Can a widower become a priest?


#1

Some friends of mine and I were talking the other day and the question came up if a man, after his wife dies become a priest after being married? Add to that, what if he had children with the wife that passed away?

Just curious…

YBIC - John


#2

I certainly hope so. I’m in my last year of study at Pope St John XXIII National Seminary. Two of my classmates are also widowers with kids and grand kids.


#3

Yes, assuming that he is not too old. The age would depend on decision of the bishop and the individual’s circumstances. Generally 45-50 would be a cut-off. If the guy is 50 and has no college education, then it’s going to be quite hard to find any place to accept him. If he is 55 and completed all or most of seminary, they may be more inclined to consider him. If he is a deacon at 60, then even then they might consider it.

There are no set rules for this. It all depends on the man and the diocese he is interested in. Nevertheless, in short, you can be a widower and become a priest in the Latin Rite. This is keeping in mind that eastern rites have married priests and there are exceptions for married former protestant ministers within the Latin Rite.

If he has children, then they need to be self-sufficient adults. Again, this is not an absolute rule, but it would be very unlikely for an exception to be made. An exception might and I stress might be made if he had a mentally or physically challenged adult child.

In terms of having one or more young children there is pretty much no way he could enter seminary until they are fully grown. It might, might be possible if he had money to support them until adulthood and lived near a seminary and both the seminary and bishop were okay with him going to seminary during the day and returning home at night.

In these cases, it would be very unlikely, but it is always possible.
In short:
Widower: Fine, assuming no children or self-sufficient adult children. Age and education would be factors.
Widower with young children: Extremely unlikely but not impossible.


#4

Regarding your statement about a Deacon becoming a priest above: I was told that a Permanent Deacon is just that–a Permanent Deacon for the rest of his life and admitting one to the priesthood is very rare. Was I incorrectly informed? Just curious.


#5

No. It’s rare, but not impossible, and would be considered on a case-by-case basis.


#6

There is only one order of Deacon. The appellation “Permanent” is more administrative than theological. I know of a couple of widowed deacons who went on to the priesthood. It is rare, and there is always the issue that the Diaconate be seen as a unique ministry and calling in its own and not a “junior priesthood.” I would think that it the rare - and admirable - man who, at the likely age when one’s children are grown and his wife passes away, tackles the academics and gives the rest of his life to the priesthood.


#7

If the children are of adult age, and the man has no outstanding debt or responsibility, he can become a priest. Women in such a state can also enter religious life.


#8

actually, there are two orders of deacons…those who are permanent deacons and those who continue on to become priests…just saw this is a pamphlet at our church last week…


#9

Generally yes, it would be rare, but it does happen. Permanent deacons are just a name we give for those that are not planning on becoming priests. The ordination is the same for those going into seminary and those that are planning on remaining deacons.There is no theological difference.

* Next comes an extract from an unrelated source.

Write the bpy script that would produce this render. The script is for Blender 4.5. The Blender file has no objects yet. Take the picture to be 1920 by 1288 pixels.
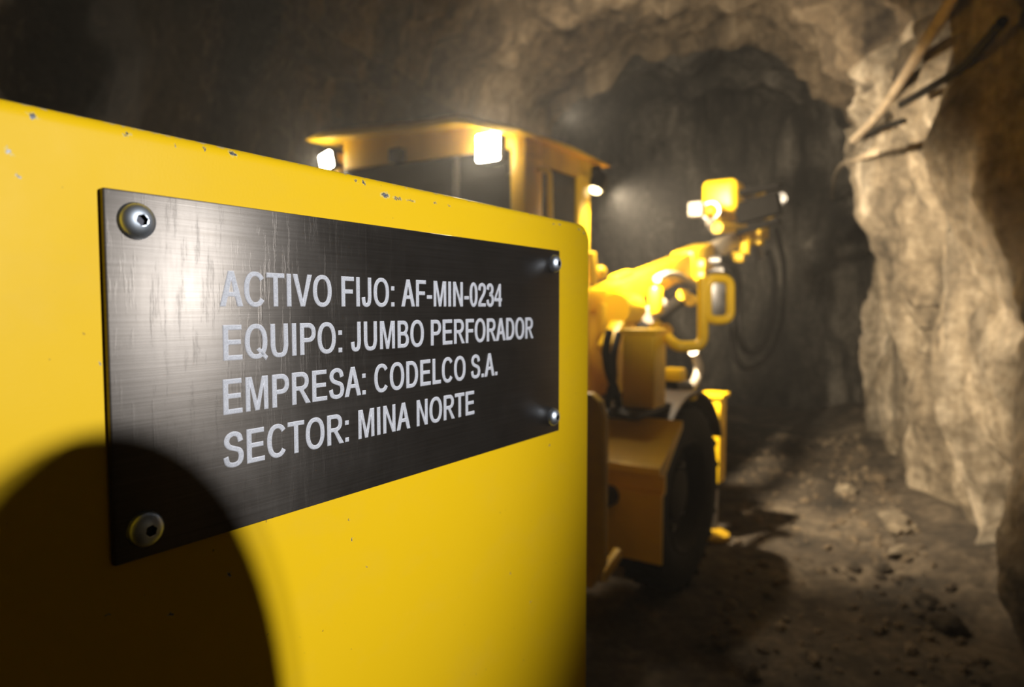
import bpy, bmesh, math, random
from math import sin, cos, pi, radians, sqrt, atan2, exp
from mathutils import Vector, Matrix, noise
random.seed(7)
C = bpy.context.scene.collection
sc = bpy.context.scene

# ------------------------------------------------------------------ camera, world, lights
FPX, CAMZ = 1250.0, 1.70
PITCH = math.atan(69 / FPX)
YAW = radians(34.0)                       # heading of the machine and of the yellow housing
A2 = Vector((sin(YAW), cos(YAW), 0))      # machine forward
N2 = Vector((cos(YAW), -sin(YAW), 0))     # machine right
TY = radians(22.0)                        # heading of the tunnel
TT = Vector((sin(TY), cos(TY), 0)); TR = Vector((cos(TY), -sin(TY), 0))
D0 = 0.26776                              # camera to the face of the name plate

cam_d = bpy.data.cameras.new('camera'); cam = bpy.data.objects.new('camera', cam_d); C.objects.link(cam)
cam.location = (0, 0, CAMZ); cam.rotation_euler = (pi / 2 - PITCH, 0, 0)
cam_d.sensor_width = 36; cam_d.lens = FPX * 36 / 1920; cam_d.clip_start = 0.01; cam_d.clip_end = 200
cam_d.dof.use_dof = True; cam_d.dof.focus_distance = 0.345; cam_d.dof.aperture_fstop = 7.4
sc.camera = cam
sc.view_settings.view_transform = 'Standard'; sc.view_settings.look = 'None'
sc.view_settings.exposure = 0.0; sc.view_settings.gamma = 1.0

w = bpy.data.worlds.new('mine_dark'); sc.world = w; w.use_nodes = True
w.node_tree.nodes['Background'].inputs[0].default_value = (1.0, 0.82, 0.6, 1)
w.node_tree.nodes['Background'].inputs[1].default_value = 0.003

def pan(u, n, wz):                        # along the housing, out from its plate, height from the camera
    return A2 * u + N2 * (n - D0) + Vector((0, 0, CAMZ + wz))

def spot(name, loc, target, power, size, blend, radius, col):
    l = bpy.data.lights.new(name, 'SPOT'); o = bpy.data.objects.new(name, l); C.objects.link(o)
    o.location = loc; o.rotation_euler = (Vector(target) - Vector(loc)).to_track_quat('-Z', 'Y').to_euler()
    l.energy = power; l.spot_size = radians(size); l.spot_blend = blend; l.shadow_soft_size = radius; l.color = col
    return o

# hand lamp to the right of the camera (lights the plate), unseen fill spot added to brighten the machine
spot('hand_lamp', pan(0.55, 1.70, 0.42), pan(0.17, 0, 0.0), 112, 30, 1.0, 0.016, (0.97, 0.98, 1.0))
spot('hand_lamp', pan(0.52, 1.72, 0.42), pan(0.17, 0, 0.0), 34, 30, 1.0, 0.012, (0.97, 0.98, 1.0))
spot('fill_light', (0.9, 0.2, 2.6), (1.25, 4.5, 2.2), 400, 36, 0.9, 0.06, (1.0, 0.86, 0.66))
spot('forward_fill', A2 * 4.1 - N2 * 2.3 + Vector((0, 0, 3.0)), TR * -0.6 + TT * 12 + Vector((0, 0, 5.6)), 760, 112, 0.9, 0.06, (1.0, 0.86, 0.66))  # unseen spot added above the cab to brighten ceiling and end wall

# ------------------------------------------------------------------ helpers
def ray(px, py):
    cx = (px - 960) / FPX; cy = -(py - 644) / FPX
    return Vector((cx, cos(PITCH) + cy * sin(PITCH), -sin(PITCH) + cy * cos(PITCH)))
def at(px, py, y=None, v=None, u=None, z=None):   # a photo point on a given depth / machine plane / height
    d = ray(px, py)
    if y is not None: k = y / d.y
    elif v is not None: k = v / d.dot(N2)
    elif u is not None: k = u / d.dot(A2)
    else: k = (z - CAMZ) / d.z
    return Vector((0, 0, CAMZ)) + d * k
def mj(px, py, **kw):                             # same, in machine coordinates (right, forward, up)
    p = at(px, py, **kw); return Vector((p.dot(N2), p.dot(A2), p.z))

class MB:
    def __init__(s): s.bm = bmesh.new(); s.mi = 0
    def _f(s, vs):
        try:
            f = s.bm.faces.new(vs); f.material_index = s.mi; return f
        except ValueError: return None
    def box(s, c, size, rot=None, bevel=0.0, seg=2):
        r = bmesh.ops.create_cube(s.bm, size=1.0); vs = r['verts']
        M = Matrix.Translation(Vector(c)) @ (rot.to_4x4() if rot else Matrix()) @ Matrix.Diagonal((*size, 1))
        bmesh.ops.transform(s.bm, matrix=M, verts=vs)
        fs = list({f for v in vs for f in v.link_faces})
        for f in fs: f.material_index = s.mi
        if bevel:
            es = list({e for v in vs for e in v.link_edges})
            rb = bmesh.ops.bevel(s.bm, geom=es, offset=bevel, segments=seg, affect='EDGES', profile=0.5)
            for f in rb['faces']: f.material_index = s.mi
        return s
    def beam(s, p, q, wd, hg, bevel=0.0, up=Vector((0, 0, 1))):
        p = Vector(p); q = Vector(q); y = (q - p).normalized(); x = y.cross(up).normalized(); z = x.cross(y)
        return s.box((p + q) / 2, (wd, (q - p).length, hg), Matrix((x, y, z)).transposed(), bevel)
    def cyl(s, p, q, r, r2=None, n=28, cap=True):
        p = Vector(p); q = Vector(q); r2 = r if r2 is None else r2
        d = (q - p).normalized(); x = d.orthogonal().normalized(); y = d.cross(x)
        a = [s.bm.verts.new(p + (x * cos(2 * pi * i / n) + y * sin(2 * pi * i / n)) * r) for i in range(n)]
        b = [s.bm.verts.new(q + (x * cos(2 * pi * i / n) + y * sin(2 * pi * i / n)) * r2) for i in range(n)]
        for i in range(n): s._f((a[i], a[(i + 1) % n], b[(i + 1) % n], b[i]))
        if cap: s._f(a[::-1]); s._f(b)
        return s
    def lathe(s, c, axis, prof, n=48, xa=None, closed=False):    # prof: (radius, distance along axis)
        c = Vector(c); d = Vector(axis).normalized(); x = (xa or d.orthogonal()).normalized(); y = d.cross(x)
        rings = []
        for r, h in prof:
            if r < 1e-6: rings.append([s.bm.verts.new(c + d * h)])
            else: rings.append([s.bm.verts.new(c + d * h + (x * cos(2 * pi * i / n) + y * sin(2 * pi * i / n)) * r) for i in range(n)])
        pairs = list(zip(rings, rings[1:])) + ([(rings[-1], rings[0])] if closed else [])
        for a, b in pairs:
            for i in range(n):
                j = (i + 1) % n
                if len(a) == 1 and len(b) == 1: continue
                if len(a) == 1: s._f((a[0], b[j], b[i]))
                elif len(b) == 1: s._f((a[i], a[j], b[0]))
                else: s._f((a[i], a[j], b[j], b[i]))
        return s
    def tube(s, pts, r, n=14, closed=False):
        pts = [Vector(p) for p in pts]; m = len(pts); up = None; rings = []
        for i, p in enumerate(pts):
            if closed: d = pts[(i + 1) % m] - pts[i - 1]
            else: d = pts[min(i + 1, m - 1)] - pts[max(i - 1, 0)]
            d.normalize()
            if up is None: up = d.orthogonal().normalized()
            up = (up - d * up.dot(d)).normalized(); y = d.cross(up)
            rings.append([s.bm.verts.new(p + (up * cos(2 * pi * k / n) + y * sin(2 * pi * k / n)) * r) for k in range(n)])
        for i in range(m if closed else m - 1):
            a, b = rings[i], rings[(i + 1) % m]
            for k in range(n): s._f((a[k], a[(k + 1) % n], b[(k + 1) % n], b[k]))
        if not closed: s._f(rings[0][::-1]); s._f(rings[-1])
        return s
    def prism(s, poly, ex, M=None, bevel=0.0):     # poly (x, y) extruded along z by ex, then moved by M
        M = M or Matrix()
        a = [s.bm.verts.new(M @ Vector((x, y, 0))) for x, y in poly]
        b = [s.bm.verts.new(M @ Vector((x, y, ex))) for x, y in poly]
        n = len(poly); fs = [s._f(a[::-1]), s._f(b)]
        for i in range(n): fs.append(s._f((a[i], a[(i + 1) % n], b[(i + 1) % n], b[i])))
        if bevel:
            es = list({e for v in a + b for e in v.link_edges})
            rb = bmesh.ops.bevel(s.bm, geom=es, offset=bevel, segments=2, affect='EDGES', profile=0.5)
            for f in rb['faces']: f.material_index = s.mi
        return s
    def build(s, name, mats, parent=None, off=(0, 0, 0), smooth=40):
        bm = s.bm; bmesh.ops.recalc_face_normals(bm, faces=bm.faces[:])
        bmesh.ops.translate(bm, vec=-Vector(off), verts=bm.verts[:])
        me = bpy.data.meshes.new(name); bm.to_mesh(me); bm.free()
        for m in (mats if isinstance(mats, (list, tuple)) else [mats]): me.materials.append(m)
        if smooth: me.shade_smooth(); me.set_sharp_from_angle(angle=radians(smooth))
        o = bpy.data.objects.new(name, me); C.objects.link(o)
        if parent: o.parent = parent
        return o

def tag(o, label=None, cat=None, group=None, kind=None):
    for k, x in (('label', label), ('category', cat), ('group', group), ('kind', kind)):
        if x: o[k] = x
    return o
def empty(name, loc, rz=0):
    o = bpy.data.objects.new(name, None); C.objects.link(o); o.location = loc; o.rotation_euler = (0, 0, rz)
    o.empty_display_size = 0.2
    return o
def spline(pts, k=8, closed=False):                # Catmull-Rom
    pts = [Vector(p) for p in pts]; n = len(pts); out = []
    for i in range(n if closed else n - 1):
        g = (lambda j: pts[j % n]) if closed else (lambda j: pts[max(0, min(n - 1, j))])
        p0, p1, p2, p3 = g(i - 1), g(i), g(i + 1), g(i + 2)
        for q in range(k):
            t = q / k
            out.append(0.5 * ((2 * p1) + (p2 - p0) * t + (2 * p0 - 5 * p1 + 4 * p2 - p3) * t * t + (3 * p1 - p0 - 3 * p2 + p3) * t ** 3))
    if not closed: out.append(pts[-1])
    return out
def fillet(pts, r, k=6, closed=False):             # polyline with rounded bends
    pts = [Vector(p) for p in pts]; n = len(pts); out = []
    for i, p in enumerate(pts):
        if not closed and i in (0, n - 1): out.append(p); continue
        a = pts[i - 1] - p; b = pts[(i + 1) % n] - p
        rr = min(r, a.length * .45, b.length * .45); a = p + a.normalized() * rr; b = p + b.normalized() * rr
        for q in range(k + 1):
            t = q / k; out.append(a * (1 - t) ** 2 + p * 2 * t * (1 - t) + b * t * t)
    return out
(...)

So let us suppose that two men are going to be ordained as deacons, one will eventually become a priest, the other will become a deacon who is married. They will make the same promises at ordination except that the married man will not make a promise of celibacy/chastity. Other than that, everything is the same.

If the married man’s wife dies and he does not have any children to support, it would not be unusual for him to consider going into priesthood. It would be up to him and his bishop to decide to do such a thing and the bishop would need to consider how much time he had left to be engaged in ministry. Even if he was near retirement age, it would not be strange for the bishop to still ordain him as a priest so that he could serve as a retired priest.


#10

ifiddles - As an ordained Roman Catholic Deacon I can assure you that there is only ONE order of deacons in the Church. There is one Sacrament of Holy Orders. Within that sacrament there are three levels. They are deacons, priests and bishops. Period! The terms “transitional” and “permanent” are simply descriptive, shorthand terms to easily describe a man who will continue for further studies in seminary to potentially one day be ordained a priest (transitional), contrasted with a man who will always remain a deacon (permanent). What I have described is theory. Whether or not some priests and bishops in practice treat the ordained men in the two categories as though there were in fact FOUR levels of Holy Orders (with permanent Deacons at the very bottom of course) is quite another matter! ;). :smiley:


#11

THAT^


#12

Yes, we had one in Denver. I don’t remember his name but he was a widower, with grown children, and was ordained a priest - and he was teased by the other priests that he “got all seven of the Sacraments.”


#13

Years ago there was an older priest in our Diocese who was laicized, got married, raised a family, and then his wife died. He then was “reinstated” by the Bishop and received all his faculties and functioned as a priest again. He was at my parish and I got to know him fairly well. He got sick and died, however, after a few years.